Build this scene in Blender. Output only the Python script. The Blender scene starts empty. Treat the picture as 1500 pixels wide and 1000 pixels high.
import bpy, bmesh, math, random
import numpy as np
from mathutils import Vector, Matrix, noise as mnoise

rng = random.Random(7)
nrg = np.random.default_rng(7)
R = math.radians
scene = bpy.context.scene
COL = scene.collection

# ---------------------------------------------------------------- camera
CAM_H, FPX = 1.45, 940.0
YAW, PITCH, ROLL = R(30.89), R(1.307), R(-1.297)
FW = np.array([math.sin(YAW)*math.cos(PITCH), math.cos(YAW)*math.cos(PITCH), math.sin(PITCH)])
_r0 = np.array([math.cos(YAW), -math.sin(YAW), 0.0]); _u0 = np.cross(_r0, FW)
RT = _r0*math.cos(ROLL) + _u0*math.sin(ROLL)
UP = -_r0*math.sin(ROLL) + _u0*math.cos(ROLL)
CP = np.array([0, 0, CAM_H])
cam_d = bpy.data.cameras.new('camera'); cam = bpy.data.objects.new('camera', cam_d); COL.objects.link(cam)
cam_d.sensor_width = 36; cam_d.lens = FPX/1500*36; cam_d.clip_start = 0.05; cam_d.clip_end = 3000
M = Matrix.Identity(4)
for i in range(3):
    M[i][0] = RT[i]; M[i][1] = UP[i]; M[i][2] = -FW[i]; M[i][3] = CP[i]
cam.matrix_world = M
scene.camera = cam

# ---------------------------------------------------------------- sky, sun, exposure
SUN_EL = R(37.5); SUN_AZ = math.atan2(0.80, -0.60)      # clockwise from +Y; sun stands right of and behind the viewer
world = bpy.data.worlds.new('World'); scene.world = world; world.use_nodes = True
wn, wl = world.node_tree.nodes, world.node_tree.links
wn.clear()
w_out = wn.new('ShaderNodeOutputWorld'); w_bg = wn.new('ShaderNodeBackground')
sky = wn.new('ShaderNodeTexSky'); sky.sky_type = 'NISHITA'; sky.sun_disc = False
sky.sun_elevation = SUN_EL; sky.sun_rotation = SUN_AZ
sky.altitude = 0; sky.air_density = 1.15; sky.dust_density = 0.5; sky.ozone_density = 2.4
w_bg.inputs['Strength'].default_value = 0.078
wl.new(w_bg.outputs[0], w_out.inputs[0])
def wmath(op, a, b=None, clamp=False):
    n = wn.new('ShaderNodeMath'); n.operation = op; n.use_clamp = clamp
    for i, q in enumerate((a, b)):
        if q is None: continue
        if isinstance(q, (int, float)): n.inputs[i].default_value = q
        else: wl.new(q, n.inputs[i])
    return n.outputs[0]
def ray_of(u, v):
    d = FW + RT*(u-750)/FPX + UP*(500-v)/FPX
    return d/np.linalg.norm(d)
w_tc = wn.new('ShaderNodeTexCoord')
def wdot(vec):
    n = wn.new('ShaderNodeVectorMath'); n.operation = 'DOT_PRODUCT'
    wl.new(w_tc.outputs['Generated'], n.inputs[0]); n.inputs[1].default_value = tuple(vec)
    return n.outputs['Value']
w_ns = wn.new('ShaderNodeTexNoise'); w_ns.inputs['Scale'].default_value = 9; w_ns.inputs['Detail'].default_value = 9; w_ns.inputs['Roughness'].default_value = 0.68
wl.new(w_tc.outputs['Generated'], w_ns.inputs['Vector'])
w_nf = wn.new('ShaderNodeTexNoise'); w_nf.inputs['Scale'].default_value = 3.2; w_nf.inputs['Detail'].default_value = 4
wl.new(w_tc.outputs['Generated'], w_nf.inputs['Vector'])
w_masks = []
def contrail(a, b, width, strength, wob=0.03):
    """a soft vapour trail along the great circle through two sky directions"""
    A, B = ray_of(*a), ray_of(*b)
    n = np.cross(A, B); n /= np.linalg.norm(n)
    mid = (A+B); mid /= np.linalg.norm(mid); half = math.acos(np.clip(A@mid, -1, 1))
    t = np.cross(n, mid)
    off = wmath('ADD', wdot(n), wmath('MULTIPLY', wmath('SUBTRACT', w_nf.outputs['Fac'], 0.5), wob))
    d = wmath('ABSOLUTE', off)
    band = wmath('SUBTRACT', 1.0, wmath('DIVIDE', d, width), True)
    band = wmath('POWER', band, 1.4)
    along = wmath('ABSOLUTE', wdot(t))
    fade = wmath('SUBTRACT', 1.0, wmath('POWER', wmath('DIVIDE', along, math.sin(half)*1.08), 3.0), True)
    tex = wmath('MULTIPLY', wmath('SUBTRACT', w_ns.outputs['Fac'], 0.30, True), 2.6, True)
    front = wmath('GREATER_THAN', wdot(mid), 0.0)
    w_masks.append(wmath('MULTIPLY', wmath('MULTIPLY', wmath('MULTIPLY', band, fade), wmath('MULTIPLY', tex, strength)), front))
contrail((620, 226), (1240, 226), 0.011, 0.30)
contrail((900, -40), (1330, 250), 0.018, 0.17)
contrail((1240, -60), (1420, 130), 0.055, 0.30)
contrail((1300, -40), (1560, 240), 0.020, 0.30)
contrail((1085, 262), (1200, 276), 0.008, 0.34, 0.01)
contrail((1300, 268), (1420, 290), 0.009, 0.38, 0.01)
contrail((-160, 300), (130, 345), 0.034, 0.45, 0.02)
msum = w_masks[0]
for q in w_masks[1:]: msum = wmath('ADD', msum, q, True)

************

**Aim:**
Please reproduce the entire listing, exactly as shown.

**Correct output:**
Build this scene in Blender. Output only the Python script. The Blender scene starts empty. Treat the picture as 1500 pixels wide and 1000 pixels high.
import bpy, bmesh, math, random
import numpy as np
from mathutils import Vector, Matrix, noise as mnoise

rng = random.Random(7)
nrg = np.random.default_rng(7)
R = math.radians
scene = bpy.context.scene
COL = scene.collection

# ---------------------------------------------------------------- camera
CAM_H, FPX = 1.45, 940.0
YAW, PITCH, ROLL = R(30.89), R(1.307), R(-1.297)
FW = np.array([math.sin(YAW)*math.cos(PITCH), math.cos(YAW)*math.cos(PITCH), math.sin(PITCH)])
_r0 = np.array([math.cos(YAW), -math.sin(YAW), 0.0]); _u0 = np.cross(_r0, FW)
RT = _r0*math.cos(ROLL) + _u0*math.sin(ROLL)
UP = -_r0*math.sin(ROLL) + _u0*math.cos(ROLL)
CP = np.array([0, 0, CAM_H])
cam_d = bpy.data.cameras.new('camera'); cam = bpy.data.objects.new('camera', cam_d); COL.objects.link(cam)
cam_d.sensor_width = 36; cam_d.lens = FPX/1500*36; cam_d.clip_start = 0.05; cam_d.clip_end = 3000
M = Matrix.Identity(4)
for i in range(3):
    M[i][0] = RT[i]; M[i][1] = UP[i]; M[i][2] = -FW[i]; M[i][3] = CP[i]
cam.matrix_world = M
scene.camera = cam

# ---------------------------------------------------------------- sky, sun, exposure
SUN_EL = R(37.5); SUN_AZ = math.atan2(0.80, -0.60)      # clockwise from +Y; sun stands right of and behind the viewer
world = bpy.data.worlds.new('World'); scene.world = world; world.use_nodes = True
wn, wl = world.node_tree.nodes, world.node_tree.links
wn.clear()
w_out = wn.new('ShaderNodeOutputWorld'); w_bg = wn.new('ShaderNodeBackground')
sky = wn.new('ShaderNodeTexSky'); sky.sky_type = 'NISHITA'; sky.sun_disc = False
sky.sun_elevation = SUN_EL; sky.sun_rotation = SUN_AZ
sky.altitude = 0; sky.air_density = 1.15; sky.dust_density = 0.5; sky.ozone_density = 2.4
w_bg.inputs['Strength'].default_value = 0.078
wl.new(w_bg.outputs[0], w_out.inputs[0])
def wmath(op, a, b=None, clamp=False):
    n = wn.new('ShaderNodeMath'); n.operation = op; n.use_clamp = clamp
    for i, q in enumerate((a, b)):
        if q is None: continue
        if isinstance(q, (int, float)): n.inputs[i].default_value = q
        else: wl.new(q, n.inputs[i])
    return n.outputs[0]
def ray_of(u, v):
    d = FW + RT*(u-750)/FPX + UP*(500-v)/FPX
    return d/np.linalg.norm(d)
w_tc = wn.new('ShaderNodeTexCoord')
def wdot(vec):
    n = wn.new('ShaderNodeVectorMath'); n.operation = 'DOT_PRODUCT'
    wl.new(w_tc.outputs['Generated'], n.inputs[0]); n.inputs[1].default_value = tuple(vec)
    return n.outputs['Value']
w_ns = wn.new('ShaderNodeTexNoise'); w_ns.inputs['Scale'].default_value = 9; w_ns.inputs['Detail'].default_value = 9; w_ns.inputs['Roughness'].default_value = 0.68
wl.new(w_tc.outputs['Generated'], w_ns.inputs['Vector'])
w_nf = wn.new('ShaderNodeTexNoise'); w_nf.inputs['Scale'].default_value = 3.2; w_nf.inputs['Detail'].default_value = 4
wl.new(w_tc.outputs['Generated'], w_nf.inputs['Vector'])
w_masks = []
def contrail(a, b, width, strength, wob=0.03):
    """a soft vapour trail along the great circle through two sky directions"""
    A, B = ray_of(*a), ray_of(*b)
    n = np.cross(A, B); n /= np.linalg.norm(n)
    mid = (A+B); mid /= np.linalg.norm(mid); half = math.acos(np.clip(A@mid, -1, 1))
    t = np.cross(n, mid)
    off = wmath('ADD', wdot(n), wmath('MULTIPLY', wmath('SUBTRACT', w_nf.outputs['Fac'], 0.5), wob))
    d = wmath('ABSOLUTE', off)
    band = wmath('SUBTRACT', 1.0, wmath('DIVIDE', d, width), True)
    band = wmath('POWER', band, 1.4)
    along = wmath('ABSOLUTE', wdot(t))
    fade = wmath('SUBTRACT', 1.0, wmath('POWER', wmath('DIVIDE', along, math.sin(half)*1.08), 3.0), True)
    tex = wmath('MULTIPLY', wmath('SUBTRACT', w_ns.outputs['Fac'], 0.30, True), 2.6, True)
    front = wmath('GREATER_THAN', wdot(mid), 0.0)
    w_masks.append(wmath('MULTIPLY', wmath('MULTIPLY', wmath('MULTIPLY', band, fade), wmath('MULTIPLY', tex, strength)), front))
contrail((620, 226), (1240, 226), 0.011, 0.30)
contrail((900, -40), (1330, 250), 0.018, 0.17)
contrail((1240, -60), (1420, 130), 0.055, 0.30)
contrail((1300, -40), (1560, 240), 0.020, 0.30)
contrail((1085, 262), (1200, 276), 0.008, 0.34, 0.01)
contrail((1300, 268), (1420, 290), 0.009, 0.38, 0.01)
contrail((-160, 300), (130, 345), 0.034, 0.45, 0.02)
msum = w_masks[0]
for q in w_masks[1:]: msum = wmath('ADD', msum, q, True)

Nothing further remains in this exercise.